Friday, May 10, 2013

DOL Suggests Rules on Lifetime Income Illustrations

Earlier this week, the Employee Benefit Security Administration (EBSA) of the Department of Labor (DOL) released three items related lifetime income illustrations for benefit statements for defined contribution plan participants. I know, that's a mouthful. Here's what we got from them:

  • An advance notice of proposed rulemaking (ANPR) under Section 105 of ERISA that gives us an idea of what future regulations might look like and to seek comments
  • A "fact sheet" discussing briefly what they have done
  • A lifetime income calculator using the methodology expressed as a safe harbor in the notice
For background, the Pension Protection Act of 2006 (PPA) established a requirement for annual benefit statements from qualified retirement plans. All these years later, we don't know how to do the required lifetime income illustrations.

The ANPR tells us that any set up of assumptions that we use that employ generally accepted investment theory will probably be considered reasonable. EBSA also gave us safe harbor assumptions. When push comes to shove, we expect that most sponsors (or their vendors), once the regulations become effective, will opt for simplicity and use the DOL's safe harbor assumptions.

What are they, you ask?
  • Contributions continue to normal retirement age at the current (dollar amount), increased by 3% per year
  • Investments return 7% per year
  • Discount rate of 3%
  • To convert account balances to annuities, use the interest rate on Constant Maturity 10-year T-bills
  • Use a 417(e)(3) mortality assumption (for those who don't keep their noses mired in the Internal Revenue Code, this means that the mortality assumption is to be the one currently used for most pension purposes under the law)
  • If you're married, you and your spouse were born on the same day ... even if you weren't
  • For purposes of converting the current account balance to a lifetime income stream, payments begin immediately and you are assumed to be your current age or normal retirement age, whichever is older
To me, some of these assumptions are not bad and some are ... well, they're not not bad. Let's start at the top. For people who stay in the workforce continuously until retirement, the 3% annual increase in contributions is probably as reasonable as anything else. But, very few people stay in the workforce continuously anymore. There are all of maternity leave, paternity leave, layoffs, reductions-in-force, and then there are the companies that freeze pay or cut benefits making the 3% annual increase assumption a bit lofty.

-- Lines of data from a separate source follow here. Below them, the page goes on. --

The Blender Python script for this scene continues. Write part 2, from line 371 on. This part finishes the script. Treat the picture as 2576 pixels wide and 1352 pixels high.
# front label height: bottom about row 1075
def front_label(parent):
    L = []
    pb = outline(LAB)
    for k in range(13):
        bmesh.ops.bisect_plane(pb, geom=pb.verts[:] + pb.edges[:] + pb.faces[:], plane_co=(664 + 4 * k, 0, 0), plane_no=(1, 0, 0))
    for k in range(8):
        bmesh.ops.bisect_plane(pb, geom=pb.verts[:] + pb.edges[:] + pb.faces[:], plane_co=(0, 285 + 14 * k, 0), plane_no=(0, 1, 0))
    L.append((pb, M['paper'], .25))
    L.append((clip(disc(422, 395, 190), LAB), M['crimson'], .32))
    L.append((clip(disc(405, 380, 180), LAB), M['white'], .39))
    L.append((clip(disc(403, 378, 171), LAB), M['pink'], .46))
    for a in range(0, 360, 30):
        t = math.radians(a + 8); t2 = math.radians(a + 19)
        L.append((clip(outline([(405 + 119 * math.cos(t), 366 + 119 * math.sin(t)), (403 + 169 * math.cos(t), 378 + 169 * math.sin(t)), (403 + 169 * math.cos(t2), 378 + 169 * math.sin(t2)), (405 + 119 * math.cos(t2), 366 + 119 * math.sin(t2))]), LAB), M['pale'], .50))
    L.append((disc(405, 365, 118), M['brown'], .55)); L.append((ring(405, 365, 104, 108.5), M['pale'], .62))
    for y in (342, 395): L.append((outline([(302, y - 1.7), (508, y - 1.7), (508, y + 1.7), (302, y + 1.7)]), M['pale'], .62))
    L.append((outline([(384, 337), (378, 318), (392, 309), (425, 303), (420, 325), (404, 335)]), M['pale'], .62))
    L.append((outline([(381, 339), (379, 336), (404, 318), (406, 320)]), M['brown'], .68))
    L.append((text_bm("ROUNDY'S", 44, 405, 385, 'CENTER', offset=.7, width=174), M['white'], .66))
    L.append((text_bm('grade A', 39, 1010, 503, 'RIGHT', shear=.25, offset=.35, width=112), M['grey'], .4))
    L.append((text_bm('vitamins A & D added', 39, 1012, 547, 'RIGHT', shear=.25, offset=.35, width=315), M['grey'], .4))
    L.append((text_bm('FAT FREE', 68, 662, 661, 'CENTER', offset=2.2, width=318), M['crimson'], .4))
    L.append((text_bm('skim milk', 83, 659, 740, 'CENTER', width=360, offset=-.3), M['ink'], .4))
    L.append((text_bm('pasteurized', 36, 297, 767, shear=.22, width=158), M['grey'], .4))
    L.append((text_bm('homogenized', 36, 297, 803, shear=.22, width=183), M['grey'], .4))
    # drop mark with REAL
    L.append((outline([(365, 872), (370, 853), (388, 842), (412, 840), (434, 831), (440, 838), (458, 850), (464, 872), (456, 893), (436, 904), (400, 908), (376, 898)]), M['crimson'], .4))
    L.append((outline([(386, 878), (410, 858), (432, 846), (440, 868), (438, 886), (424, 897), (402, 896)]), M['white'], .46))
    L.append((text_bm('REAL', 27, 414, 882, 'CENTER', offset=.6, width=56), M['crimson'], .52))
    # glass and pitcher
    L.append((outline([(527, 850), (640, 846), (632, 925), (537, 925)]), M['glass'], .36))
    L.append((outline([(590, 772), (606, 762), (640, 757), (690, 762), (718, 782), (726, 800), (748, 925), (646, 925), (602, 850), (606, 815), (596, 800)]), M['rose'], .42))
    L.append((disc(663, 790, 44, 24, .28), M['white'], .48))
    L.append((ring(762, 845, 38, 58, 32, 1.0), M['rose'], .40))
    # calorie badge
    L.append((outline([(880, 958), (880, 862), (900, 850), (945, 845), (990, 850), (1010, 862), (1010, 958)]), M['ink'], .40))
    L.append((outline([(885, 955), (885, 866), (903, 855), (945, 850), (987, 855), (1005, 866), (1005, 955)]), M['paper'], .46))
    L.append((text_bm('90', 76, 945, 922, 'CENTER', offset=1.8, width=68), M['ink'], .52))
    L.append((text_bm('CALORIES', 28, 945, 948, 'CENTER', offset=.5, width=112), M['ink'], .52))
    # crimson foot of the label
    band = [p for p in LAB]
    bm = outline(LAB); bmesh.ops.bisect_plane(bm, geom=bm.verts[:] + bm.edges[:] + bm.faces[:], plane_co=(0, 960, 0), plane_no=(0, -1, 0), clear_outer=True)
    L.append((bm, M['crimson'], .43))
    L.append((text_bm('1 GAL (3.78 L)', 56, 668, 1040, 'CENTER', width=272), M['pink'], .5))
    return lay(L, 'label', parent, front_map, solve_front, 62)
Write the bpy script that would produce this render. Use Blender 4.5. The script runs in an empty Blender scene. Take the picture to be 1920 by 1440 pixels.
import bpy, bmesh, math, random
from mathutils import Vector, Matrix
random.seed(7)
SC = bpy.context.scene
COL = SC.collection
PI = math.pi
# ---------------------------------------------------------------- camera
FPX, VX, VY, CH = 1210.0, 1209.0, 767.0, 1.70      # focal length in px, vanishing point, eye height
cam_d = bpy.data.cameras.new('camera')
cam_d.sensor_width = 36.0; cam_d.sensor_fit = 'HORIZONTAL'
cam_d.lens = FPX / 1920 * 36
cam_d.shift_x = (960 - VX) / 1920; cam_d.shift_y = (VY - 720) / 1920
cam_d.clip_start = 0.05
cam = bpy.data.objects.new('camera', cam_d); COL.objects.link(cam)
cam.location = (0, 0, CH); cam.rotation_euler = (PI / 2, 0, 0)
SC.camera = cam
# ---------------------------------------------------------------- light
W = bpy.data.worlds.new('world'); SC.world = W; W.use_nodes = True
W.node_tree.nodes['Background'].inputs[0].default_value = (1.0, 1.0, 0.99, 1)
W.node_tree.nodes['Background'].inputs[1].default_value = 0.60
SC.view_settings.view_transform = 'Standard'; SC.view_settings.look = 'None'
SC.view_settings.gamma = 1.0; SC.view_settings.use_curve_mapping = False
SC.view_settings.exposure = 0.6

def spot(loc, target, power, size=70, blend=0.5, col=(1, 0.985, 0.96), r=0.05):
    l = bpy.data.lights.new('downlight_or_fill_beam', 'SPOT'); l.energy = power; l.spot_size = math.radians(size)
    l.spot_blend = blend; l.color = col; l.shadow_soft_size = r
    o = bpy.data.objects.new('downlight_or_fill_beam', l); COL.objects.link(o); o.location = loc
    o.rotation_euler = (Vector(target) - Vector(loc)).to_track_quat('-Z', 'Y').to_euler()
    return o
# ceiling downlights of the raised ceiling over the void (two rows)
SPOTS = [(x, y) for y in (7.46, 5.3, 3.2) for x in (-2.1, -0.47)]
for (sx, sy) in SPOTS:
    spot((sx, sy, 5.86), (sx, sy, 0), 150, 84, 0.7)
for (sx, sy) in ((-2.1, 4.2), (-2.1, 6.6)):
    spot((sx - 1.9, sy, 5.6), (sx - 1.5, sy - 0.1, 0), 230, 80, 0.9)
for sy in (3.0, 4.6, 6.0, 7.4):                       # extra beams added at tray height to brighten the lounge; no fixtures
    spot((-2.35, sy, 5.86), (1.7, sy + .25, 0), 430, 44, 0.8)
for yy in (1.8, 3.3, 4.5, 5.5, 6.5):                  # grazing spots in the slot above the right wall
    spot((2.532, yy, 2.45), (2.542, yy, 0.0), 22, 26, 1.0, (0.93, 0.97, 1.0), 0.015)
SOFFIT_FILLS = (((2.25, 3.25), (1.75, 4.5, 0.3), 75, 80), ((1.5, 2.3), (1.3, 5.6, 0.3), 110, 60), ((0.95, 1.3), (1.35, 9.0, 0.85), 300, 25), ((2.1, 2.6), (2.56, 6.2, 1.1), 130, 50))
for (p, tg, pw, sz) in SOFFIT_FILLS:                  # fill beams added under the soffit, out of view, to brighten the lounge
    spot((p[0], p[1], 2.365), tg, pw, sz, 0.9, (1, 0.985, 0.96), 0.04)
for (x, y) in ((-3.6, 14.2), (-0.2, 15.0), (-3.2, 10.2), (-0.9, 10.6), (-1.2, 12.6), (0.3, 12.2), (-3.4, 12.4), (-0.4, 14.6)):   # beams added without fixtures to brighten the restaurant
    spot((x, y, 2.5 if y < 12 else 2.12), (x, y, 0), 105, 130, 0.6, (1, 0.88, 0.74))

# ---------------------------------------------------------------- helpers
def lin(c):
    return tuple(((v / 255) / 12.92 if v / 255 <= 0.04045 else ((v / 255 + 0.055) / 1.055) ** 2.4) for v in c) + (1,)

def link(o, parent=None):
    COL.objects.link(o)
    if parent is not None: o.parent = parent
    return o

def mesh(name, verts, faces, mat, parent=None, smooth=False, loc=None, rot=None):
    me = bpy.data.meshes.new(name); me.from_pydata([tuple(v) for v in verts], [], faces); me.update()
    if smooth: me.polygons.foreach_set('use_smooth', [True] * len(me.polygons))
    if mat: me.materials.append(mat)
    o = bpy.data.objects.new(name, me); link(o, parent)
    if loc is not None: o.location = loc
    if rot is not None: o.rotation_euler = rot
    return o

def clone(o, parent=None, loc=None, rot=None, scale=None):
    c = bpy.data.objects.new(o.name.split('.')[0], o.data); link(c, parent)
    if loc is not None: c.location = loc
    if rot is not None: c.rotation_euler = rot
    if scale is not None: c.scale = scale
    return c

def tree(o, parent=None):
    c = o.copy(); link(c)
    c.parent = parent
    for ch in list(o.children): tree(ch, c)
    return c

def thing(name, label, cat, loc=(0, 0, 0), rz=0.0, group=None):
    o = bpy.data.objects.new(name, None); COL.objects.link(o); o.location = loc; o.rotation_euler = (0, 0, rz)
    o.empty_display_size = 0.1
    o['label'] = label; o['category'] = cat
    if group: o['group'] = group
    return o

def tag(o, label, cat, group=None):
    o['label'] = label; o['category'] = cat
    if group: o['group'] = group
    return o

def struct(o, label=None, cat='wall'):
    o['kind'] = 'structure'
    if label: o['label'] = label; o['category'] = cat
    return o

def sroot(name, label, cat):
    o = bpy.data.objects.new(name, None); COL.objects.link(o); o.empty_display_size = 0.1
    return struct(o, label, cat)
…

How about investment returns of 7% per year combined with a 3% discount rate? That's a 4% real rate of return, net of expenses. Did anyone watch the Frontline special on PBS telling you how your account balances are eroded by expenses? If you did, I bet you don't think a 4% real rate of return is reasonable.

What a participant is to receive in his or her statement are four numbers:
  • Current account balance on the effective date of the statement
  • Projected account balance on the later of the effective date of the statement or normal retirement date
  • The amount of lifetime income that could be received on the current account balance over the lifetime of the participant or joint lifetime of the participant and spouse if married
  • The amount of lifetime income that could be received on the projected account balance over the lifetime of the participant or joint lifetime of the participant and spouse if married
I see several outcomes from this exercise.
  • Participants will have an overly rosy view of their defined contribution plans
  • Despite that, they will suddenly think that their 401(k)-only retirement program isn't very good
  • Most participants will not achieve the lifetime income projections that the illustrations suggest
So, what happens?
  • Just as they do with Summary Annual Reports, participants find the nearest trash can or recycling bin and insert these statements, or
  • Participants read the statements and ask their generally unknowledgeable friends what they mean
  • Participants go to HR and ask HR what it means
  • When participants start to understand, they learn that a 401(k)-only retirement program is generally not very lucrative unless they defer far more than they are currently which they probably don't they can afford
Some will complain. Some will jump ship.

What can an employer do? An employer can say that this result is fine and move on as if nothing happened. Or, an employer can decide paternalistically that it has some responsibility here and revisit retirement design. Perhaps the answer is that old dinosaur, defined benefit. Perhaps the answer is another old dinosaur, profit sharing. Either way, both have far more flexibility in design than do 401(k) plans.

The DOL needs intelligent comments on this one. I hope it gets them.